By Mike WoodsIssued on 19-02-2019 Modified 20-02-2019 to 11:06
Rallies have taken place around France to denounce a recent rise in anti-Semitic acts, but there remains no consensus on the most effective way to confront or even describe the issue.
Richard Wagman, honorary chairperson of the French Jewish Peace Union19/02/2019 – by Mike Woods
Fourteen political parties, including President Emmanuel Macron’s Republic on the Move (LREM) party, signed a call to demonstrate from the French Socialist Party after the interior ministry reported a 74 percent rise in acts targeting Jewish people, symbols and buildings last year.
Prime Minister Edouard Philippe was among several government officials to attend the march on Tuesday in Paris.
Sacha Ghozlan, president of the Union of French Jewish Students, said he was planning to attend the rally as well, but warned it would only be worthwhile if it led to clear action.
“We need better measures to educate, to sanction those who incite hate against Jews, to hold large platforms responsible for what happens on the Internet and social networks and to ensure victims of anti-Semitism will be better received in the justice system,” Ghozlan told RFI on Tuesday morning.
“I’m calling on the government to declare a state of emergency in regard to anti-Semitism and take all of these measures into account.”
Debates over ‘old’ and ‘new’ anti-Semitism
The far-right National Rally (RN) led by Marine Le Pen was not invited to the protest and said it would organise its own event.
Philosopher Alain Finkielkraut, who faced protesters yelling “dirty Zionist” and “France belongs to us” on the sidelines of a Yellow Vest demonstration on Saturday, underlined that fact as he questioned the rationale for the rally.
“It’s a problem, because all republican parties should be invited,” Finkielkraut told France Info television on Monday, adding the RN represented “a considerable number of voters” and had shown “at least an apparent rupture between Marine Le Pen and her father”, Jean-Marie Le Pen.
“It’s a mobilisation against, if I dare to say it, the old anti-Semitism, the one we love to hate,” Finkielkraut said. “This is not what was confronting me in any case. Is this what is operating in a general way in France?

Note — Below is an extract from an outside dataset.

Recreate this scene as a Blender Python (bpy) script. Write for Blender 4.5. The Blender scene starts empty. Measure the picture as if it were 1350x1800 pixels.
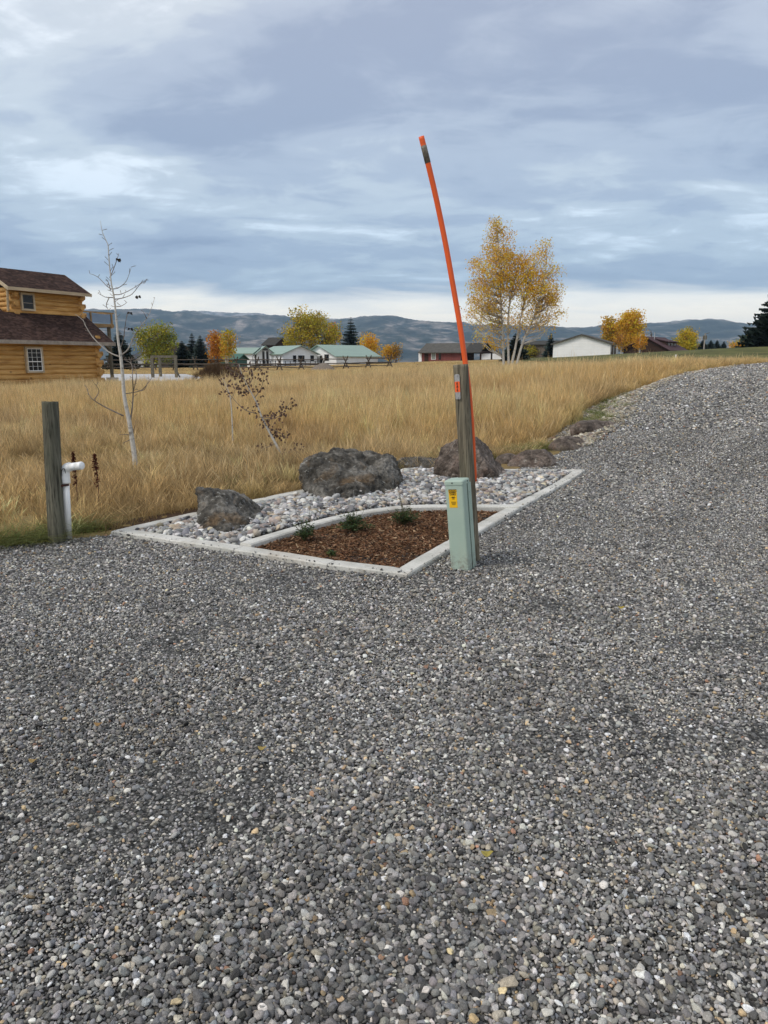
import bpy, bmesh, math, random
import numpy as np
from mathutils import Vector, Matrix, Euler, noise as mnoise

# ------------------------------------------------------------------ camera, sky, sun, exposure
sc = bpy.context.scene
C = sc.collection
EYE = 1.6
FPX, CX, CY, HORIZON = 1300.0, 675.0, 900.0, 635.0
TILT = math.atan((CY - HORIZON) / FPX)
cam_data = bpy.data.cameras.new('camera')
cam_data.sensor_fit = 'VERTICAL'
cam_data.sensor_height = 36.0
cam_data.lens = 26.0
cam_data.clip_start = 0.05
cam_data.clip_end = 30000.0
cam = bpy.data.objects.new('camera', cam_data)
C.objects.link(cam)
cam.location = (0, 0, EYE)
cam.rotation_euler = (math.pi / 2 - TILT, 0, 0)
sc.camera = cam

SUN_EL, SUN_AZ = math.radians(48), math.radians(-120)   # azimuth from +Y, clockwise positive: behind the viewer, left
world = bpy.data.worlds.new('World')
sc.world = world
world.use_nodes = True
wt = world.node_tree
wt.nodes.clear()


def wn(kind, **kw):
    n = wt.nodes.new(kind)
    for k, v in kw.items():
        setattr(n, k, v)
    return n


def wlink(a, b):
    wt.links.new(a, b)


def wmath(op, a, b=None, clamp=False):
    n = wn('ShaderNodeMath', operation=op, use_clamp=clamp)
    for i, v in enumerate((a, b)):
        if v is None:
            continue
        if isinstance(v, (int, float)):
            n.inputs[i].default_value = v
        else:
            wlink(v, n.inputs[i])
    return n.outputs[0]


def wramp(fac, stops, interp='EASE'):
    n = wn('ShaderNodeValToRGB')
    n.color_ramp.interpolation = interp
    el = n.color_ramp.elements
    while len(el) < len(stops):
        el.new(0.5)
    for e, (p, c) in zip(el, stops):
        e.position = p
        e.color = (c[0], c[1], c[2], 1) if not isinstance(c, (int, float)) else (c, c, c, 1)
    wlink(fac, n.inputs[0])
    return n.outputs[0]


tc = wn('ShaderNodeTexCoord')
sep = wn('ShaderNodeSeparateXYZ')
wlink(tc.outputs['Generated'], sep.inputs[0])
zc = wmath('MAXIMUM', sep.outputs[2], 0.0)
den = wmath('ADD', zc, 0.13)
comb = wn('ShaderNodeCombineXYZ')
wlink(wmath('DIVIDE', sep.outputs[0], den), comb.inputs[0])
wlink(wmath('DIVIDE', sep.outputs[1], den), comb.inputs[1])


def cloud_noise(scale, detail, rough, off, stretch=(1, 1, 1), dist=0.0):
    mp = wn('ShaderNodeMapping')
    mp.inputs['Location'].default_value = off
    mp.inputs['Rotation'].default_value = (0, 0, math.radians(9))
    mp.inputs['Scale'].default_value = stretch
    wlink(comb.outputs[0], mp.inputs[0])
    n = wn('ShaderNodeTexNoise')
    n.inputs['Scale'].default_value = scale
    n.inputs['Detail'].default_value = detail
    n.inputs['Roughness'].default_value = rough
    n.inputs['Distortion'].default_value = dist
    wlink(mp.outputs[0], n.inputs['Vector'])
    return n.outputs[0]


big = cloud_noise(0.85, 3, 0.5, (3.1, 1.7, 0), (0.75, 1.15, 1), 0.5)
mid = cloud_noise(1.9, 6, 0.55, (7.1, 2.7, 0), (0.66, 1.05, 1), 0.45)
fine = cloud_noise(5.0, 7, 0.62, (1.3, 9.2, 0), (0.75, 1.0, 1), 0.9)
# elevation, wobbled a little, drives the broad colour of the deck
wob = wmath('MULTIPLY', wmath('SUBTRACT', mid, 0.5), 0.05)
elev = wmath('ADD', zc, wob)
deck = wramp(elev, [(0.0, (1.42, 1.26, 1.00)), (0.055, (1.34, 1.22, 1.00)), (0.076, (0.98, 0.97, 0.90)),
                    (0.094, (0.33, 0.43, 0.555)), (0.16, (0.36, 0.45, 0.57)), (0.26, (0.43, 0.505, 0.605)),
                    (0.40, (0.485, 0.53, 0.61)), (0.62, (0.50, 0.535, 0.605)), (1.0, (0.50, 0.53, 0.59))], 'LINEAR')
tot = wmath('ADD', wmath('ADD', wmath('MULTIPLY', big, 0.55), wmath('MULTIPLY', mid, 0.36)), wmath('MULTIPLY', fine, 0.17))
light = wramp(tot, [(0.42, (0.68, 0.71, 0.80)), (0.52, (0.94, 0.95, 0.98)), (0.575, (1.20, 1.18, 1.12)), (0.64, (1.75, 1.66, 1.52))], 'EASE')
# no deck shading inside the clear strip at the horizon
clear = wramp(elev, [(0.07, 0.0), (0.12, 1.0)], 'LINEAR')
mixl = wn('ShaderNodeMix', data_type='RGBA', blend_type='MIX')
mixl.inputs[6].default_value = (1, 1, 1, 1)
wlink(clear, mixl.inputs[0])
wlink(light, mixl.inputs[7])
mul = wn('ShaderNodeMix', data_type='RGBA', blend_type='MULTIPLY')
mul.inputs[0].default_value = 1.0
wlink(deck, mul.inputs[6])
wlink(mixl.outputs[2], mul.inputs[7])
sky_tex = wn('ShaderNodeTexSky', sky_type='NISHITA', sun_disc=False)
sky_tex.sun_elevation = SUN_EL
sky_tex.sun_rotation = SUN_AZ
bg_sky = wn('ShaderNodeBackground')
bg_sky.inputs['Strength'].default_value = 0.10
wlink(sky_tex.outputs[0], bg_sky.inputs['Color'])
bg_cl = wn('ShaderNodeBackground')
bg_cl.inputs['Strength'].default_value = 0.88
wlink(mul.outputs[2], bg_cl.inputs['Color'])
ms = wn('ShaderNodeMixShader')
ms.inputs[0].default_value = 0.93
wlink(bg_sky.outputs[0], ms.inputs[1])
wlink(bg_cl.outputs[0], ms.inputs[2])
wo = wn('ShaderNodeOutputWorld')
wlink(ms.outputs[0], wo.inputs['Surface'])

sun_data = bpy.data.lights.new('sun', 'SUN')
sun_data.energy = 1.5
sun_data.angle = math.radians(20)
sun_data.color = (1.0, 0.93, 0.83)
sun = bpy.data.objects.new('sun', sun_data)
C.objects.link(sun)
sd = Vector((math.sin(SUN_AZ) * math.cos(SUN_EL), math.cos(SUN_AZ) * math.cos(SUN_EL), math.sin(SUN_EL)))
sun.rotation_euler = sd.to_track_quat('Z', 'Y').to_euler()
sun.location = (-20, -20, 40)

sc.view_settings.view_transform = 'Standard'
sc.view_settings.look = 'None'
sc.view_settings.exposure = 0.55
sc.view_settings.gamma = 1.0
sc.view_settings.use_curve_mapping = False
sc.cycles.max_bounces = 5
sc.cycles.diffuse_bounces = 3
sc.cycles.glossy_bounces = 2
sc.cycles.transmission_bounces = 3
sc.cycles.transparent_max_bounces = 12
sc.cycles.volume_bounces = 0
sc.cycles.use_denoising = True
sc.cycles.denoiser = 'OPENIMAGEDENOISE'
sc.cycles.denoising_input_passes = 'RGB_ALBEDO_NORMAL'

# ------------------------------------------------------------------ helpers
RS = np.random.RandomState(11)
rnd = random.Random(5)


def ray(px, py):
    u = (px - CX) / FPX
    v = (CY - py) / FPX
    return Vector((u, math.cos(TILT) + v * math.sin(TILT), -math.sin(TILT) + v * math.cos(TILT)))


def at(px, py, Y):
    d = ray(px, py)
    t = Y / d.y
    return Vector((d.x * t, Y, EYE + d.z * t))


def gnd(px, py, z=0.0):
    d = ray(px, py)
    t = (z - EYE) / d.z
    return Vector((d.x * t, d.y * t, z))


def s2l(r, g, b):
    f = lambda c: (c / 255 / 12.92) if c <= 10.3 else ((c / 255 + 0.055) / 1.055) ** 2.4
    return (f(r), f(g), f(b))


def tag(o, label=None, cat=None, group=None, kind=None):
    if label:
        o['label'] = label
    if cat:
        o['category'] = cat
    if group:
        o['group'] = group
    if kind:
        o['kind'] = kind
    return o


def empty(name, loc=(0, 0, 0), rz=0.0):
    o = bpy.data.objects.new(name, None)
    o.empty_display_size = 0.2
    C.objects.link(o)
    o.location = loc
    o.rotation_euler = (0, 0, rz)
    return o


def link(name, me, parent=None, world_parent=False):
    o = bpy.data.objects.new(name, me)
    C.objects.link(o)
    if parent is not None:
        o.parent = parent
        if world_parent:
            o.matrix_parent_inverse = basis(parent).inverted()
    return o


def basis(o):
    m = Matrix.LocRotScale(o.location, o.rotation_euler, o.scale)
    if o.parent is not None:
        m = basis(o.parent) @ o.matrix_parent_inverse @ m
    return m


class MB:
    """collects faces, then builds one mesh object"""

    def __init__(self):
        self.v, self.f, self.m, self.c = [], [], [], []

    def quad(self, *p, mi=0):
        n = len(self.v)
        self.v += [tuple(q) for q in p]
        self.f.append(tuple(range(n, n + len(p))))
        self.m.append(mi)

    def box(self, lo, hi, M=None, mi=0):
        (x0, y0, z0), (x1, y1, z1) = lo, hi
        p = [Vector(q) for q in ((x0, y0, z0), (x1, y0, z0), (x1, y1, z0), (x0, y1, z0), (x0, y0, z1), (x1, y0, z1), (x1, y1, z1), (x0, y1, z1))]
        if M is not None:
            p = [M @ q for q in p]
        n = len(self.v)
        self.v += [tuple(q) for q in p]
        for f in ((3, 2, 1, 0), (4, 5, 6, 7), (0, 1, 5, 4), (1, 2, 6, 5), (2, 3, 7, 6), (3, 0, 4, 7)):
            self.f.append(tuple(n + i for i in f))
            self.m.append(mi)
        return self

    def prism(self, poly, d, mi=0):
        """poly: list of 3D points, d: extrusion vector"""
        n = len(self.v)
        k = len(poly)
        d = Vector(d)
        self.v += [tuple(Vector(p)) for p in poly] + [tuple(Vector(p) + d) for p in poly]
        self.f.append(tuple(range(n + k - 1, n - 1, -1)))
        self.f.append(tuple(range(n + k, n + 2 * k)))
        self.m += [mi, mi]
        for i in range(k):
            j = (i + 1) % k
            self.f.append((n + i, n + j, n + k + j, n + k + i))
            self.m.append(mi)
        return self

    def tube(self, path, radii, sides=8, cap=True, mi=0):
        path = [Vector(p) for p in path]
        if isinstance(radii, (int, float)):
            radii = [radii] * len(path)
        n0 = len(self.v)
        ref = Vector((0.31, 0.95, 0.05)).normalized()
        for i, p in enumerate(path):
            a = path[max(0, i - 1)]
            b = path[min(len(path) - 1, i + 1)]
            t = (b - a)
            t = t.normalized() if t.length > 1e-9 else Vector((0, 0, 1))
            s = t.cross(ref)
            if s.length < 1e-3:
                s = t.cross(Vector((1, 0, 0)))
            s.normalize()
            w = s.cross(t)
            for k in range(sides):
                an = 2 * math.pi * k / sides
                self.v.append(tuple(p + (s * math.cos(an) + w * math.sin(an)) * radii[i]))
        for i in range(len(path) - 1):
            for k in range(sides):
                a = n0 + i * sides + k
                b = n0 + i * sides + (k + 1) % sides
                self.f.append((a, b, b + sides, a + sides))
                self.m.append(mi)
        if cap:
            self.f.append(tuple(n0 + k for k in range(sides - 1, -1, -1)))
            e = n0 + (len(path) - 1) * sides
            self.f.append(tuple(e + k for k in range(sides)))
            self.m += [mi, mi]
        return self

    def mesh(self, name, mats, smooth=False):
        me = bpy.data.meshes.new(name)
        me.from_pydata(self.v, [], self.f)
        if not isinstance(mats, (list, tuple)):
            mats = [mats]
        for m in mats:
            me.materials.append(m)
        if len(mats) > 1:
            me.polygons.foreach_set('material_index', self.m)
        if smooth:
            me.polygons.foreach_set('use_smooth', [True] * len(me.polygons))
        me.update()
        return me

    def build(self, name, mats, parent=None, smooth=False, world_parent=True):
        return link(name, self.mesh(name, mats, smooth), parent, world_parent)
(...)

I don’t believe so.”
The distinction between an “old” and a “new” anti-Semitism also appeared in a recent parliamentary effort to draft legislation that would criminalise anti-Zionism.
While Macron appeared to rule out the possibility of such legislation on Tuesday, there was enough concern over the issue to spurn a second rally against anti-Semitism in a different part of Paris.
“What the government, and what the Israeli state and their supporters outside of Israel say is that there’s a new form of anti-Semitism,” said Richard Wagman of the French Jewish Peace Union, which was participating in the other rally.
“What they call a new form of anti-Semitism is basically, to make a long story short, those who support the Palestinian people and their rights and their struggle, and more broadly, those who oppose imperialist intervention in the Arab world and those who oppose colonialism.”
The need for a parallel demonstration, Wagman argued, stems from what he called a government effort to manipulate the issue.
“The government is proposing legislation to make anti-Zionism illegal, pretending this is part of the struggle against anti-Semitism, but it has nothing to do with it,” he said. “Anti-Semitism is a form of racism, and Zionism or anti-Zionism is simply a political opinion.”